Ulang tahun Ratu Wilhelmina
Makin hari, penderitaan kaum bumiputra tak kunjung berkurang. Apalagi empunya kuasa turut memperparah dengan memaksa kehadiran perayaan ulang tahun Ratu Wilhelmina (ia lahir pada 31 Agustus 1880) di seluruh tanah koloni, termasuk Hindia-Belanda.
Perayaan itu telah berlangsung dari tanggal 31 Agustus 1885. Ulang tahunnya dirayakan dengan gegap-gempita bak peristiwa besar. Pesta, dekorasi, hingga permainan disiapkan. Semuanya demi merayakan hasrat kuasa Sang Ratu Belanda.
Peristiwa itu harus dirayakan pula oleh segenap kaum bumiputra. Mereka dipaksa untuk mengibarkan bendera Belanda. Kadang kala, kaum bumiputra diminta untuk mengumpulkan sumbangan demi sukses perayaan ulang tahun Wilhelmina.
Tak hanya itu. kaum bumiputra juga diminta untuk menghormati lagu kebangsaan Belanda. Pemaksaan itu dianggap kaum bumiputra sebagai letupan untuk segera merdeka. Banyak di antara kaum bumiputra menolak merayakan ulang tahun Wilhelmina. Ada yang menolak mengibarkan bendera Belanda – seperti tokoh Betawi, M.H. Thamrin. Ada pula yang menolak menghafal lagu kebangsaan Belanda.
“Pada 10 Mei 1932, Wilhelmus resmi menjadi lagu kebangsaan Belanda. Sebelum tanggal tersebut, di samping Wilhelmus lagu Wien Neerlands Bloed juga luas digunakan sebagai semacam lagu nasional. Pemerintah Belanda mengambil keputusan untuk menyudahi perdebatan panjang tentang status kedua lagu itu yang digunakan sebagai lagu kebangsaan dalam acara-acara resmi. Selama beberapa waktu sebetulnya Wien Neerlands Bloed pernah lebih populer daripada Wihelmus, khususnya di kalangan orang-orang Katolik di Belanda.”

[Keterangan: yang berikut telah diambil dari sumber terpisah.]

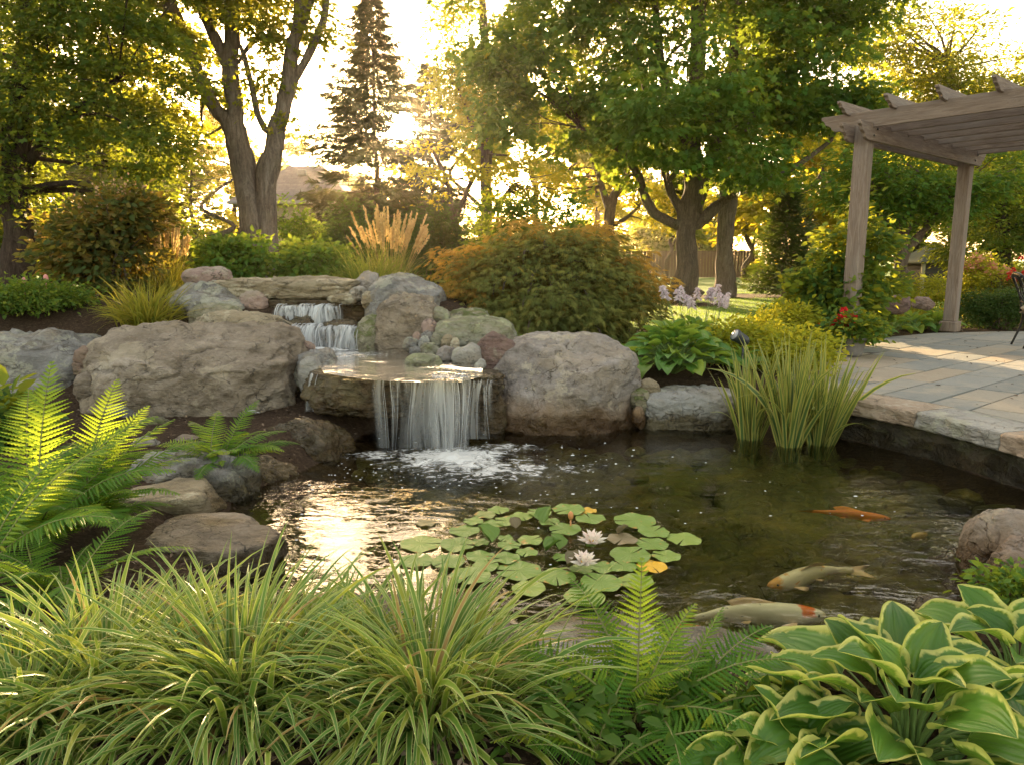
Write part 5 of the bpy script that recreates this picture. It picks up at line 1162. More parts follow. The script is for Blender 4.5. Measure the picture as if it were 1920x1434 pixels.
shrub('shrub', 'darker green broad leaved shrub right of the forked tree', 'shrub', (506,448,668,520), 10.2, 'shrub', .085, .72, 'oval', 160, 22, 502, SB)
t, lo, cc = shrub('shrub', 'large shrub with rusty orange tinged leaves at the left behind the boulders', 'shrub', (58,352,322,560), 8.9, 'rusty', .10, .62, 'oval', 300, 24, 503, SB, stems=24, rd=.8, cull=True)
r = np.random.default_rng(44); m_dry = leafmat('dry_flower', [(0, (.35, .20, .12)), (1, (.62, .42, .28))], .4, (.6, .35, .15))
top = cc[cc[:, 2] > np.quantile(cc[:, 2], .72)]
for q in top[:34]:
    k = 10; mb = MB(); leaves(mb, q + r.normal(size=(k, 3)) * np.array([.05, .05, .04]) + np.array([0, 0, .08]), r.normal(size=(k, 3)) + np.array([0, 0, .6]), r.normal(size=(k, 3)), .035, .03, 'diamond', r.random(k)); mb.build('dry_flower', m_dry, t)
shrub('bush', 'leafy bush behind the darker green shrub right of the forked tree', 'bush', (508,378,612,520), 14.0, 'shrub', .085, .6, 'oval', 170, 22, 504)
shrub('evergreen_bush', 'feathery evergreen bush behind the left of the tan plumes', 'bush', (570,372,740,540), 15.5, 'yew', .13, .8, 'needle', 260, 24, 505, rd=1.0, droop=.35)
shrub('evergreen_bush', 'dark evergreen bush behind the right of the tan plumes', 'bush', (700,360,900,540), 16.5, 'yew', .13, .8, 'needle', 300, 24, 506, rd=1.1, droop=.35)
shrub('bush', 'deep green bush behind the top of the lace leaf maple', 'bush', (860,352,1030,540), 14.5, 'deep', .10, .5, 'oval', 260, 24, 507, rd=1.0)
shrub('bush', 'dark bush behind the right half of the lace leaf maple', 'bush', (990,356,1120,540), 15.2, 'maple', .10, .5, 'oval', 200, 24, 508, rd=1.0)
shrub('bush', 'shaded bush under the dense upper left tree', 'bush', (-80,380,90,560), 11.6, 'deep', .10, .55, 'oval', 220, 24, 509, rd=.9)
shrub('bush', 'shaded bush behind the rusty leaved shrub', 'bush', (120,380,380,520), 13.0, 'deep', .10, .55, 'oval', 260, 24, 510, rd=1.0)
t, lo, cc = shrub('groundcover_plant', 'low leafy ground cover with pink buds at the left edge above the grey boulder', 'plant', (-50,532,172,625), 7.6, 'cover', .045, .6, 'oval', 240, 24, 511, rd=.55, stems=0, cr=.12)
m_bud = plain('pink_bud', (.55, .22, .20), .6, .3)
for px, py in ((46,527), (86,522)):
    c = P(px, py, 7.5); V0, T0 = ico(2); mb = MB(); mb.tube([c - np.array([.01, 0, .16]), c], .004, 5); mb.add(V0 * np.array([.024, .024, .04]) + c, [T0]); mb.build('flower_bud', m_bud, t)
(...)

“Keputusan resmi itu, yang dibuat di Den Haag, tidak hanya berimplikasi untuk Belanda melainkan juga mengubah kedudukan lagu itu di Hindia Timur Belanda maupun di Suriname dan Antilles Belanda. Memang mulai 1932 dan seterusnya Wilhelmus juga menjadi lagu kebangsaan resmi di koloni-koloni Belanda. Sebelum waktu tersebut lagu ini dikenal baik di Hindia Timur Belanda dalam beragam versi dan sering dinyanyikan pada hari ulang tahun Ratu Wilhelmina,” terang Gerard A. Person dalam buku Merenungkan Gema: Perjumpaan Musikal Indonesia-Belanda (2016).